Cela allait très loin et c'était un précédent. On savait que c'était un précédent quand on l'a introduite, on reconnaissait la possibilité de restreindre justement ce qui est autrement la liberté du patron. Le patron immédiat, ce n'est pas l'Etat, c'est toujours un administrateur dont on ne connaît pas les gestes. On lui disait qu'il n'avait pas, sous peine d'infraction, le pouvoir d'engager des gens ou de retenir les services, même de bénévoles, pour donner des services au-delà de ce qui avait été agréé. C'était déjà un élément pour favoriser un climat d'entente en disant: On va se lier les uns les autres par cela. En plus de cela, en commission parlementaire — et je me réfère au journal des Débats — je m'étais engagé à ne jamais invoquer l'article 99 dans le déroulement des négociations pourvu que la loi soit appliquée avec succès. On va retrouver cela en noir sur blanc. C'était quelque chose, c'était une concession à faire parce que, dans le fond, les solutions de rechange à l'article 99, même si on a toujours mis en doute le caractère approprié de cet article, on ne les a jamais produites et on disait: On va renoncer à cet instrument. D'ailleurs, le seul que le gouvernement actuel a maintenu, dans le fond, au moins rétroactivement en n'abolissant pas les poursuites. On voulait renoncer pourvu que la loi soit loyalement appliquée. Alors, il y a eu des éléments, dans cette loi, qui sont propablement aussi bons que d'autres exemples qu'on pourrait citer d'un effort

pour introduire la bonne foi et un changement de mentalité. Malgré tout, cela n'a pas marché. C'est peut-être un avertissement, les appels à la vertu, cela va très bien, à un certain moment, mais quand arrivent les moments de crise, les responsabilités, on doit les assumer, et c'est moins drôle.

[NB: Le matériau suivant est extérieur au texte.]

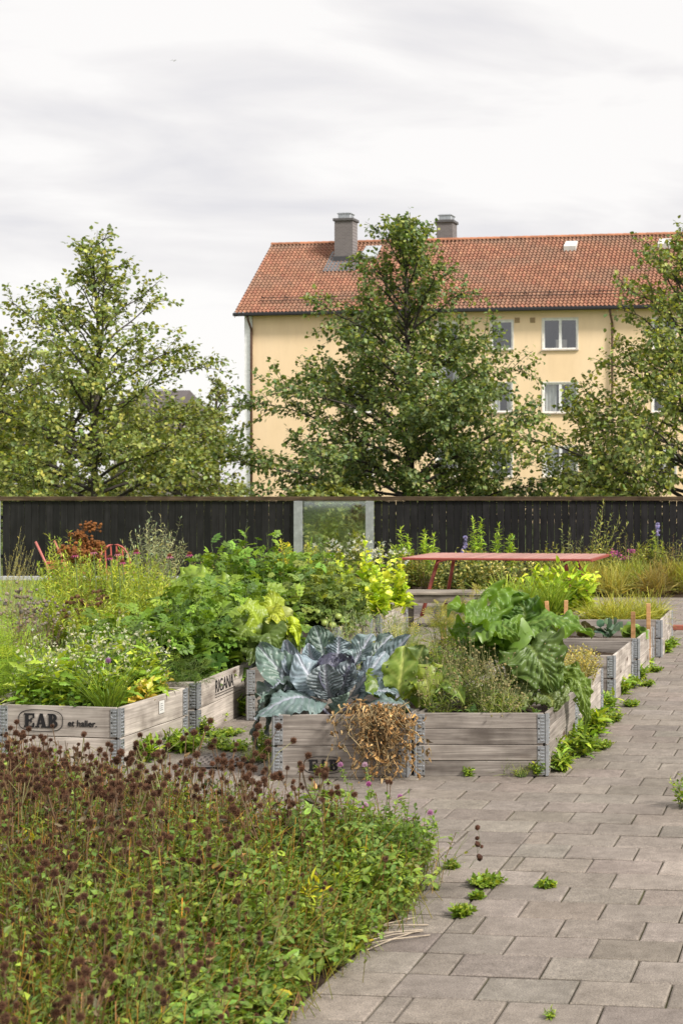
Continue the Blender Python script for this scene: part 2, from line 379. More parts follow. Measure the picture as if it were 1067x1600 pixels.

M. Couture: On en prend bonne note, M. le député.

M. Pagé: M. le Président, on a eu des problèmes de présence en Chambre depuis quelques jours. On a vu cela vendredi matin avec tout près de 80% des ministres qui étaient absents...

Le Président (M. Marcoux): J'ai une demande de vérifier le quorum. Je vais vérifier le quorum. La commission n'a pas quorum, donc elle...

M. Forget: Depuis le départ du député de Johnson, M. le Président, nous n'avons plus quorum.

M. Couture: Ce qui a été dit depuis le départ du député de Johnson n'est pas dans le journal des Débats?

M. Mackasey: C'est le voeu que nous terminions...

Le Président (M. Marcoux): La commission, à moins qu'il y ait accord, ajourne ses travaux jusqu'à demain, 10 heures.